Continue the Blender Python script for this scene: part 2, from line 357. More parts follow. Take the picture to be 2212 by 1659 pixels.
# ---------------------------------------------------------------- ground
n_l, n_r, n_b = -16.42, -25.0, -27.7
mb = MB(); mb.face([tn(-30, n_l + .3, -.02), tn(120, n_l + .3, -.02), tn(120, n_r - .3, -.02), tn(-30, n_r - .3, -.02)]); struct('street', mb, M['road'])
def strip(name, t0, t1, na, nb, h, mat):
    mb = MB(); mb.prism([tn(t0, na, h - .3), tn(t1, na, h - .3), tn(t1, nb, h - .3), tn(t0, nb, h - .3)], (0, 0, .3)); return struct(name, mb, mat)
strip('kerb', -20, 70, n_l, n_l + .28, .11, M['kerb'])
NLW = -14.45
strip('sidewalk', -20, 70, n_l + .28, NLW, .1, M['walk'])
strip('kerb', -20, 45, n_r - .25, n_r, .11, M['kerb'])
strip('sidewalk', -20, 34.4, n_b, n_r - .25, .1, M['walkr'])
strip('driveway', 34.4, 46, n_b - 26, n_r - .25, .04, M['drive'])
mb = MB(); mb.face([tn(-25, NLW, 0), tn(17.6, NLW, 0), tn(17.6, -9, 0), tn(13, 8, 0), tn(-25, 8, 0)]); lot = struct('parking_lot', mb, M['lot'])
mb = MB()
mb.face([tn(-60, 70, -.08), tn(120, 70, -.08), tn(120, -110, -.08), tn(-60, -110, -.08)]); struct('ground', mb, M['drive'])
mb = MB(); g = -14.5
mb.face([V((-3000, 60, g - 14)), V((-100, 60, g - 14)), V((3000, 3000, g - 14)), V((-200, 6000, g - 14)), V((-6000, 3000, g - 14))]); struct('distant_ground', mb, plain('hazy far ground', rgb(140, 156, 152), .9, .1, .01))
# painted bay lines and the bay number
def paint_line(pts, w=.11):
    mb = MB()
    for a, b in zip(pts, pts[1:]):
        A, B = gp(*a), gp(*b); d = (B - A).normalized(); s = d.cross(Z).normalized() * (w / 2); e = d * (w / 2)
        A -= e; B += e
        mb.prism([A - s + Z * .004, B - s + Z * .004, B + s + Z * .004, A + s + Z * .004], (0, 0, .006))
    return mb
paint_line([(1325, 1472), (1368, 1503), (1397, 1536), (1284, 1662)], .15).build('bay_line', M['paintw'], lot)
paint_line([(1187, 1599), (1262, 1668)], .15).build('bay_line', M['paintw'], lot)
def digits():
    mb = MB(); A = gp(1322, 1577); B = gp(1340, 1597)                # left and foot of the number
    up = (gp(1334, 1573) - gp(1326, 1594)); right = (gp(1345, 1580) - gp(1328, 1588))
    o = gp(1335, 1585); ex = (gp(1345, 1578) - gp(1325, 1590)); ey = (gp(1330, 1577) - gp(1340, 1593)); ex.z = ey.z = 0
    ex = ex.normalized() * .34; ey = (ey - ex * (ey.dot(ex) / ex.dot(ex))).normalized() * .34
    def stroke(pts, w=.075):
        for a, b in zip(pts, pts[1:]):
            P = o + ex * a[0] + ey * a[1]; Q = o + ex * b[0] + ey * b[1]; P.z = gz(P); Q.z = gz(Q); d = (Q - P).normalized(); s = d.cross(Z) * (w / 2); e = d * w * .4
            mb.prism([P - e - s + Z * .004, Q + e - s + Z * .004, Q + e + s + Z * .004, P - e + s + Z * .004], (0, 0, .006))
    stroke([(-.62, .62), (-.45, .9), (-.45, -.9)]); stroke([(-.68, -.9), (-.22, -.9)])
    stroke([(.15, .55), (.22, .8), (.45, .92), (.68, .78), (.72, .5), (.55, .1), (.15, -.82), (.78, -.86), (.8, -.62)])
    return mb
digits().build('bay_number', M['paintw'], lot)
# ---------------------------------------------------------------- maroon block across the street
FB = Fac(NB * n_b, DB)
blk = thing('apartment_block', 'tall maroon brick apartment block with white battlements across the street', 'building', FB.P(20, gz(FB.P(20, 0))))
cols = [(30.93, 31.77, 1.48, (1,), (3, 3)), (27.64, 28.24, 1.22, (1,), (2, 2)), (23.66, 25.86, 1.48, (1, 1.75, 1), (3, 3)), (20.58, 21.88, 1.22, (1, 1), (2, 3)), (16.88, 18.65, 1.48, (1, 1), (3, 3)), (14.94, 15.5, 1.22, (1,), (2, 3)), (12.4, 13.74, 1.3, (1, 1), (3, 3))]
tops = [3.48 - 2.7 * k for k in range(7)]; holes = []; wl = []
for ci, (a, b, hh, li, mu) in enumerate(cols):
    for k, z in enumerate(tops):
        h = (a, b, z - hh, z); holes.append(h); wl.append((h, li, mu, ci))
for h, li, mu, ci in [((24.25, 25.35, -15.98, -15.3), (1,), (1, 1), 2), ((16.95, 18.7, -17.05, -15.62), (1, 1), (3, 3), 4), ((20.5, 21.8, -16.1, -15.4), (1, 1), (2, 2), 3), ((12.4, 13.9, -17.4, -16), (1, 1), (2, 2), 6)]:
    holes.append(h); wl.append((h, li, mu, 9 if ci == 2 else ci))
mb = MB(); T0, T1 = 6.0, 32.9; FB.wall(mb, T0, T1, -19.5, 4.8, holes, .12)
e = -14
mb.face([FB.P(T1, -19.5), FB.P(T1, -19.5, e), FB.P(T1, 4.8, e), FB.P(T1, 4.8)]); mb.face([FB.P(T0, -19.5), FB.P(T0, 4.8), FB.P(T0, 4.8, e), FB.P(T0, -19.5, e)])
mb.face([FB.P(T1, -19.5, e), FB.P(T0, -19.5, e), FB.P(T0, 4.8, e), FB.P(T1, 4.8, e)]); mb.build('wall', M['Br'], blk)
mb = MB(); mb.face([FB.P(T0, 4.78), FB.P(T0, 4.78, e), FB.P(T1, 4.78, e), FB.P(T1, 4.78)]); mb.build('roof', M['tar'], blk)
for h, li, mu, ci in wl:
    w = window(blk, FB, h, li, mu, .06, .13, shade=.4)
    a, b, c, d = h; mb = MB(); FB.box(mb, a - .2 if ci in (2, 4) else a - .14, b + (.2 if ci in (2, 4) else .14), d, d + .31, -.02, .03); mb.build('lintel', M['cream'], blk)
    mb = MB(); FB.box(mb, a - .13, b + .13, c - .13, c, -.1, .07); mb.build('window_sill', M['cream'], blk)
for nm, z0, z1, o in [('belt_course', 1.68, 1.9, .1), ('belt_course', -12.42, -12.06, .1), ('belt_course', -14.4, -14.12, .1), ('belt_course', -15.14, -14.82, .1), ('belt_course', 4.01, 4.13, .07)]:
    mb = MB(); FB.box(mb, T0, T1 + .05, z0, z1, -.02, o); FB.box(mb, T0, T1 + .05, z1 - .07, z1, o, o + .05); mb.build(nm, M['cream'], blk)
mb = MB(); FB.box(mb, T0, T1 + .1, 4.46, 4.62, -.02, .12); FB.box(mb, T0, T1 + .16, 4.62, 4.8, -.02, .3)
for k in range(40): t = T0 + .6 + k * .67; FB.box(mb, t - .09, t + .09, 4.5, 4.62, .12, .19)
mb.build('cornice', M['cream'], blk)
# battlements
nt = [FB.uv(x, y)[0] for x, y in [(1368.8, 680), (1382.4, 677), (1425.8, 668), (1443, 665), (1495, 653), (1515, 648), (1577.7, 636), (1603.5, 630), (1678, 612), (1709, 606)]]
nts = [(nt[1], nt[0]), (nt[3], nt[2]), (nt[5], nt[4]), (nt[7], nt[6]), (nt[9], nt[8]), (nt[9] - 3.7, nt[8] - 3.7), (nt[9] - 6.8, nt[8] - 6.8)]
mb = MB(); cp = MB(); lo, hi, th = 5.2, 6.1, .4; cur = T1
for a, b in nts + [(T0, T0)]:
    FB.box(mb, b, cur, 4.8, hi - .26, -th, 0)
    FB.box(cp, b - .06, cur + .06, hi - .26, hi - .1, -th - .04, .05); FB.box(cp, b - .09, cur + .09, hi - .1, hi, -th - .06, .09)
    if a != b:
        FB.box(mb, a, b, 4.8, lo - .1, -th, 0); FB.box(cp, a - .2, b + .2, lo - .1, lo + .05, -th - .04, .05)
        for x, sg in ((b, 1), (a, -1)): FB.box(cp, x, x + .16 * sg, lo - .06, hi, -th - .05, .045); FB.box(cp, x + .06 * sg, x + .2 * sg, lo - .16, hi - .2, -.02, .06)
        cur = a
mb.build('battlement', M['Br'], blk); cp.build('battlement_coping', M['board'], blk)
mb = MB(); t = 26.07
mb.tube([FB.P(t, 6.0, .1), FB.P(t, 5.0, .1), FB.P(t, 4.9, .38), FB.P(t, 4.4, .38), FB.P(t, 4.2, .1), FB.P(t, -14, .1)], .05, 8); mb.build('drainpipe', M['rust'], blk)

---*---

Return every line above in which the string "ground" occurs.

The response:
# ---------------------------------------------------------------- ground
mb.face([tn(-60, 70, -.08), tn(120, 70, -.08), tn(120, -110, -.08), tn(-60, -110, -.08)]); struct('ground', mb, M['drive'])
mb.face([V((-3000, 60, g - 14)), V((-100, 60, g - 14)), V((3000, 3000, g - 14)), V((-200, 6000, g - 14)), V((-6000, 3000, g - 14))]); struct('distant_ground', mb, plain('hazy far ground', rgb(140, 156, 152), .9, .1, .01))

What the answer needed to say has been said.